Tuesday, December 25, 2012

Lefse Lesson

For as long as I can remember, my grandmother made Lefse for Christmas every year. It's a thin Norwegian potato bread that you cover with butter and sugar and roll up to eat. It was one of my favorites as a child (and as an adult). My grandmother passed away several years ago, and with her so did the frequency of lefse. Just one of the many things I missed about her.

A few years ago, my grandmother's sister and her daughter taught my sister how to make it. Since I was going to be spending Christmas with sister Molly and my grandmother's sister this year, I thought it would be a perfect opportunity to learn myself.

Molly did most of the preparation work and did the first few pieces to show me the ropes and then she let me go at it! We rolled the dough as thin as we could, but often it just wouldn't hold together as we moved it from the board to the griddle. As Molly said the other day, "We had a lot of casualties." 

It might not have looked as presentable as grandma's always did, but the taste and feeling of comfort from the past were too good to pass up.





I can picture my grandma working over the hot griddle for hours as she prepared batch after batch for her large family Christmas gathering. (Could she ever make too much?) I wonder if she had casualties like we did and how much practice she had in order to make them so perfect each time.

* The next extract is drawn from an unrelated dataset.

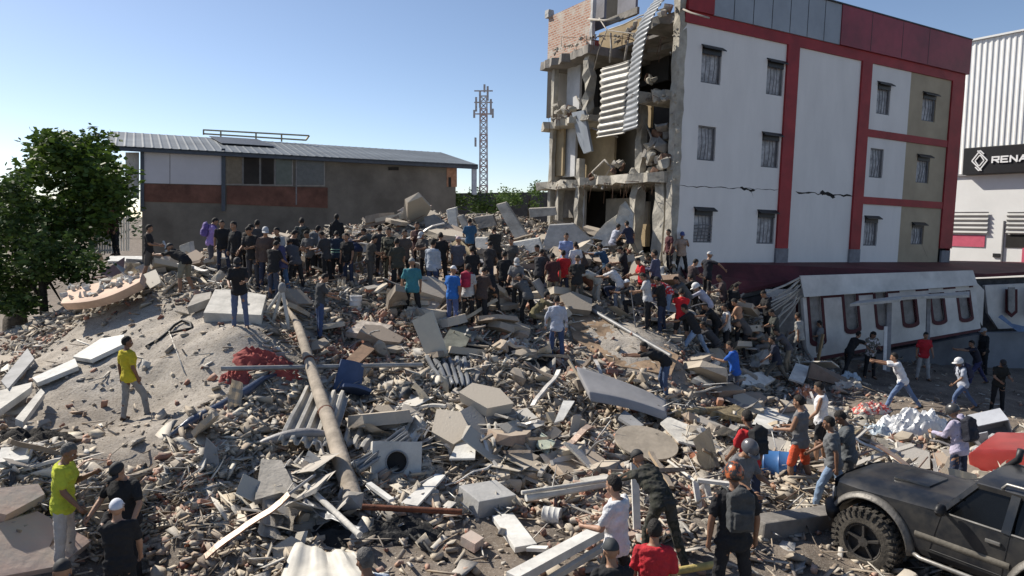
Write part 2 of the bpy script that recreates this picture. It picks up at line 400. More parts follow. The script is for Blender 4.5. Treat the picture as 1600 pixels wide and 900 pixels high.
UG = fp(1309, 50)[0]; UG0 = fp(1112, 10)[0]
mb = MB(); strip(mb, .08, PAR+.003, UG0, PTOP, .16, 0); strip(mb, UG0+.004, PAR+.003, UG, PTOP+.0, .13, 1); strip(mb, UG+.004, PAR+.003, LEN+.14, PTOP, .17, 2)
mb.prism([B(.2, .03, PAR), B(LEN, .03, PAR), B(LEN, .03, PTOP), B(.2, .03, PTOP)], bv*.15, 2)
mb.prism([B(.2, DEP-.03, PAR), B(LEN, DEP-.03, PAR), B(LEN, DEP-.03, PTOP-.4), B(.2, DEP-.03, PTOP-.4)], -bv*.15, 0)
mb.build('parapet', [mRED, mGREY, mDRED], block)
mb = MB(); n_ = 7
for i in range(n_): uu = UG0+(UG-UG0)*i/n_; strip(mb, uu-.015, PAR+.01, uu+.015, PTOP-.01, .136)
for uu in (UG+2, UG+4.2, UG+6.2): strip(mb, uu-.012, PAR+.01, uu+.012, PTOP-.01, .176)
mb.prism([B(.1, -.2, PTOP+.002), B(LEN+.16, -.2, PTOP+.002), B(LEN+.16, .2, PTOP+.002), B(.1, .2, PTOP+.002)], bw_*.05)
mb.build('cladding_joint', [mBLK], block)
for i, (u0, w0, u1, w1) in enumerate(wr):
    f = MB(); t = .05
    for a, b, c, d in ((u0, w0, u0+t, w1), (u1-t, w0, u1, w1), (u0+t, w0, u1-t, w0+t), (u0+t, w1-t, u1-t, w1)): f.prism([B(a, .06, b), B(c, .06, b), B(c, .06, d), B(a, .06, d)], bv*.06)
    win = f.build('window', [mBARS], block)
    MB().prism([B(u0+.01, .14, w0+.01), B(u1-.01, .14, w0+.01), B(u1-.01, .14, w1-.01), B(u0+.01, .14, w1-.01)], bv*.02).build('pane', [mPANE], win)
    g = MB(); k = 5
    for j in range(1, k):
        uu = u0+(u1-u0)*j/k; dx = random.uniform(-.05, .05)
        g.tube([B(uu, .03, w0+.03), B(uu+dx, -.03, (w0+w1)/2), B(uu, .03, w1-.05)], .016, n=5)
    if i in (4,):
        for j in range(1, 6): ww = w0+(w1-w0)*.6*j/6; g.tube([B(u0+.03, .0, ww), B((u0+u1)/2, -.03, ww+.04), B(u1-.03, .0, ww)], .016, n=5)
    g.build('window_bars', [mBARS], win)
    if i not in (2, 8):
        h = MB(); e = .05; hh = w1-(w1-w0)*.2
        h.add([B(u0-e, .0, w1+.06), B(u1+e, .0, w1+.06), B(u1+e+.03, -.17, w1-.06), B(u0-e+.03, -.17, w1-.06), B(u0-e, .0, w1+.02), B(u1+e, .0, w1+.02), B(u1+e+.03, -.17, w1-.10), B(u0-e+.03, -.17, w1-.10)],
              [(0, 1, 2, 3), (7, 6, 5, 4), (0, 4, 5, 1), (3, 2, 6, 7), (0, 3, 7, 4), (1, 5, 6, 2)])
        h.prism([B(u0+.03, -.02, hh), B(u1-.03, -.02, hh), B(u1-.03, -.02, w1-.04), B(u0+.03, -.02, w1-.04)], bv*.04)
        h.build('window_hood', [mBLK], win)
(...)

I wonder if she learned along with her sisters from her mother and what those lefse making sessions looked like with five girls gathered in the kitchen. I think all of them continued the tradition with their own families.

I wonder what tricks she learned as she went and what tips she would offer if she were the one giving us the lesson? I think if I could, I'd ask her to invite me over next time she was going to make them, just so I could learn by watching a pro. That would have been special.

It was somehow special for me to make them with my sister this year too. Something she "passed down" to me from grandma's generation. Somehow feeling that with her and I knowing (my other relatives also know now too), this tradition won't have to fade away.